▶ **STATED GOAL**
Please set down all the lines beneath this one exactly, without the pictures.

▶ **SOURCE MATERIAL**
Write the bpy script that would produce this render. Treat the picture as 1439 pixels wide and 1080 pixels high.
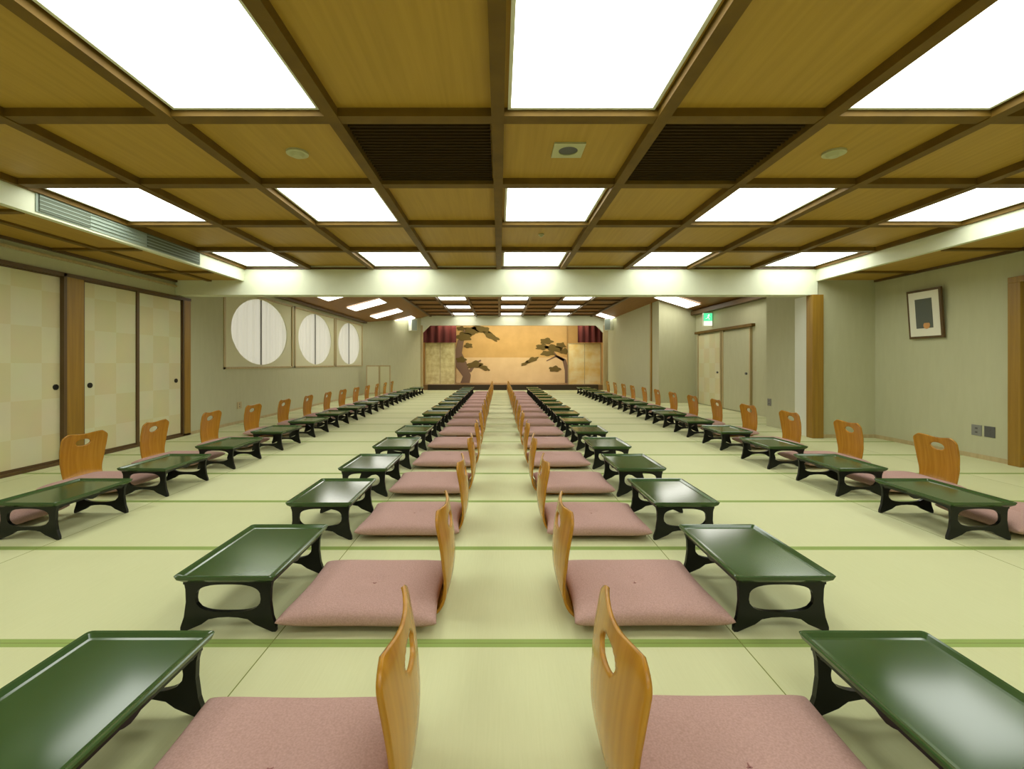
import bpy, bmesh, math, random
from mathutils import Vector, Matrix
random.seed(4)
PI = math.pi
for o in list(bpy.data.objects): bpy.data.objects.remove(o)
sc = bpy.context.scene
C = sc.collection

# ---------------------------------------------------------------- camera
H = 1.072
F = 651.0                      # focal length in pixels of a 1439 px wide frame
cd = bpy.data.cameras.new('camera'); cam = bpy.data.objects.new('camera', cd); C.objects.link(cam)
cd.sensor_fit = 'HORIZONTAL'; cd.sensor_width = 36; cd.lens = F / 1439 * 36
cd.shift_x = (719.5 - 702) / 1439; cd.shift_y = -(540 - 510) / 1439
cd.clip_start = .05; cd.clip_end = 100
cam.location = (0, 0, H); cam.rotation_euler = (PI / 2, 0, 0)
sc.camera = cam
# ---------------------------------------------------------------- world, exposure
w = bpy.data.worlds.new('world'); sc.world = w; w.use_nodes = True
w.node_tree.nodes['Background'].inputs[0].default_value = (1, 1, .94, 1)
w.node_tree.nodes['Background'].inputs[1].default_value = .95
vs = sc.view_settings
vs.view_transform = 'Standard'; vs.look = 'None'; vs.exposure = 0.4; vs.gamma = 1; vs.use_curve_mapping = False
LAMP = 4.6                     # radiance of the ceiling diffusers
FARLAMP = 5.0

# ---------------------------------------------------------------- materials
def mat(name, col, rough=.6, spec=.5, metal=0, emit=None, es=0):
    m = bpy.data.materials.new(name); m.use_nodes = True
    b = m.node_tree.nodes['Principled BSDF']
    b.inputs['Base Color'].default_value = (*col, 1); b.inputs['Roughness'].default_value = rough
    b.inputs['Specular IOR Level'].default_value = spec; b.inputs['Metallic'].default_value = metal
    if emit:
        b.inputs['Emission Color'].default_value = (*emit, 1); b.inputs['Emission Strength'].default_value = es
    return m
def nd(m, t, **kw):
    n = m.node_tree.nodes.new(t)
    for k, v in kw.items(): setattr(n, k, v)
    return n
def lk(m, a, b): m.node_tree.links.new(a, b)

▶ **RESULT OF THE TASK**
Write the bpy script that would produce this render. Treat the picture as 1439 pixels wide and 1080 pixels high.
import bpy, bmesh, math, random
from mathutils import Vector, Matrix
random.seed(4)
PI = math.pi
for o in list(bpy.data.objects): bpy.data.objects.remove(o)
sc = bpy.context.scene
C = sc.collection

# ---------------------------------------------------------------- camera
H = 1.072
F = 651.0                      # focal length in pixels of a 1439 px wide frame
cd = bpy.data.cameras.new('camera'); cam = bpy.data.objects.new('camera', cd); C.objects.link(cam)
cd.sensor_fit = 'HORIZONTAL'; cd.sensor_width = 36; cd.lens = F / 1439 * 36
cd.shift_x = (719.5 - 702) / 1439; cd.shift_y = -(540 - 510) / 1439
cd.clip_start = .05; cd.clip_end = 100
cam.location = (0, 0, H); cam.rotation_euler = (PI / 2, 0, 0)
sc.camera = cam
# ---------------------------------------------------------------- world, exposure
w = bpy.data.worlds.new('world'); sc.world = w; w.use_nodes = True
w.node_tree.nodes['Background'].inputs[0].default_value = (1, 1, .94, 1)
w.node_tree.nodes['Background'].inputs[1].default_value = .95
vs = sc.view_settings
vs.view_transform = 'Standard'; vs.look = 'None'; vs.exposure = 0.4; vs.gamma = 1; vs.use_curve_mapping = False
LAMP = 4.6                     # radiance of the ceiling diffusers
FARLAMP = 5.0

# ---------------------------------------------------------------- materials
def mat(name, col, rough=.6, spec=.5, metal=0, emit=None, es=0):
    m = bpy.data.materials.new(name); m.use_nodes = True
    b = m.node_tree.nodes['Principled BSDF']
    b.inputs['Base Color'].default_value = (*col, 1); b.inputs['Roughness'].default_value = rough
    b.inputs['Specular IOR Level'].default_value = spec; b.inputs['Metallic'].default_value = metal
    if emit:
        b.inputs['Emission Color'].default_value = (*emit, 1); b.inputs['Emission Strength'].default_value = es
    return m
def nd(m, t, **kw):
    n = m.node_tree.nodes.new(t)
    for k, v in kw.items(): setattr(n, k, v)
    return n
def lk(m, a, b): m.node_tree.links.new(a, b)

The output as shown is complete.